Regardante « a bien mérité de la Révolution ». De même que Macbeth, lorsqu’il tue le roi, devient en conséquence l’« assassin du sommeil », de même la Révolution ne peut-elle s’en prendre aux rois que lorsqu’elle en finit avec le sommeil. L’insurrection des masses, c’est un réveil général ; et, comme il existe un sommeil profond, il peut aussi y avoir un éveil profond, une ouverture sur le réel si pleine et si durable, une telle acuité du système nerveux, que la vie se transforme en une insomnie en état d’alerte maximum.
Les révolutionnaires ne dorment pas. Même dans le sommeil, leur cerveau ne connaît pas le repos. Enveloppé par le bourdonnement des fils téléphoniques, par l’incessante vibration des nerfs, habité et transpercé par la vigilance, il empêche les paupières de se refermer ; il vit et il pense comme si elles n’existaient pas.
Ce n’est qu’en liquidant la nuit, en supprimant le temps perdu dans les trous noirs du sommeil, en rattachant les jours aux jours, en faisant de la vie un Octobre qui dure comme s’il se prolongeait à l’infini, que la Révolution a trouvé le temps de faire ce qu’elle a fait. Il ne faut pas sous-estimer les mérites de Regardante.
Et si l’homme qui peut fermer les yeux ne comprend pas ceux dont les paupières ont été arrachées, tant pis pour lui. Qu’il use de ses paupières : qu’il les baisse.

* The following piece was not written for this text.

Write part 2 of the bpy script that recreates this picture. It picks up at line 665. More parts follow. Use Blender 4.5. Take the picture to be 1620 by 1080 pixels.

Il y a environ six mois, arrivait à Moscou un homme de lettres originaire de Leningrad – ou plutôt de Saint-Pétersbourg. Le littérateur qui venait de la ville des idées à la ville des images avait avec lui un manuscrit. Lorsque, entouré de Moscovites, il se mit à le lire, nous eûmes tous l’impression (en fait, le « nous » est ici de trop : moi-même je ne suis pas de Moscou, je ne suis qu’un des « arrivants ») que des taches sans forme ni couleur rampaient sur les pages : impossible de les saisir du regard. À la fin de la lecture, un débat s’engagea : les Moscovites affirmaient d’une seule voix que l’auteur n’avait rien vu ; l’auteur – Pétersbourgeois – que les Moscovites n’avaient rien compris. Sur quoi on se sépara.